If you really want to find something global to blame, then ultra-free capital movements are the place to look. Gigantic speculative markets based ultimately on public subsidy in the form of too-big-to-fail rescues and deposit insurance need cracking down on—not free trade or immigration.

Post-2008, finance needed to be put under much tighter control, especially the vast, obscure world known as shadow banking. But it hasn’t been. We can blame all sorts of people for that. The basic reason, however, is that supposed liberals lost sight of what liberalism is all about. That has always been the pursuit, though sadly not always simultaneously, of two values: openness and equality.

Openness has been crucial because the receptiveness to new ideas, new elites and new opportunities is what has driven social, economic and political progress, while maintaining accountability.

Equality has been crucial to make the bracing winds of change acceptable, and to avoid social conflict. Often, however, long periods of inequality have produced political jolts that lead to a resetting of the rules of the game—which is what is needed now.
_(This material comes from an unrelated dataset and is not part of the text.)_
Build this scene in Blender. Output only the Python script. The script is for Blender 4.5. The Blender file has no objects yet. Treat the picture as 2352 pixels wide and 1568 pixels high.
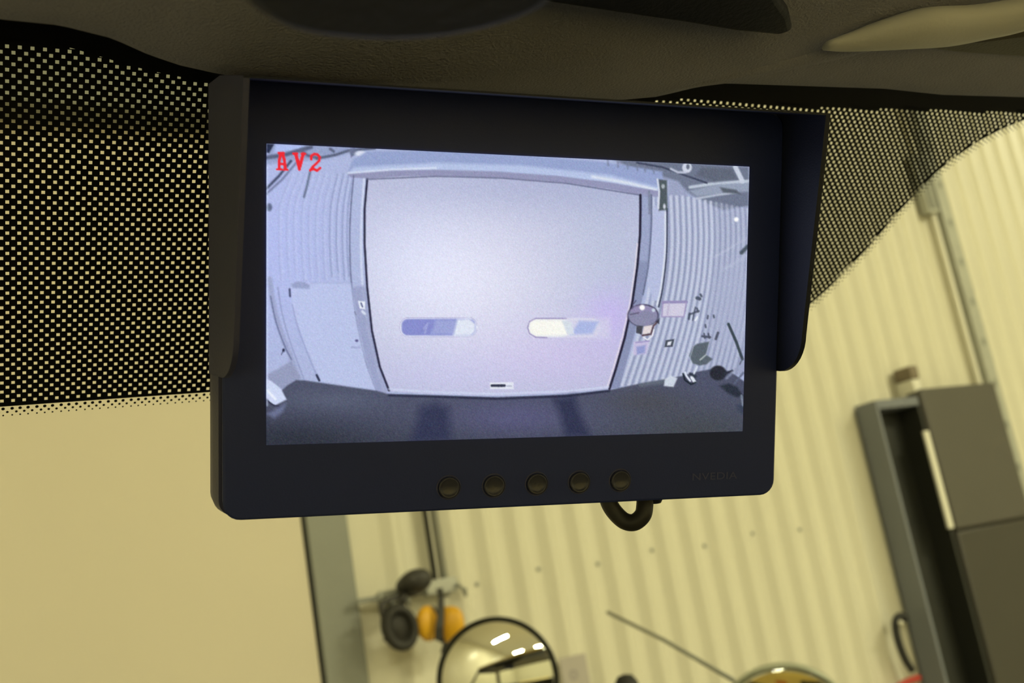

In a phrase often attributed to Thomas Jefferson, “the price of liberty is eternal vigilance.” What liberals need to do to keep the formula working is to work on equality, to make sure that political power does not become overly concentrated and that the mass of citizens feel a strong, and real, sense of participation in what is happening. This is not about redistribution of income: it is about equality of voice and of opportunity.

The task for liberals everywhere is to rebuild that sense of equality while maintaining openness. For without openness, the west cannot thrive; but without equality, it cannot last.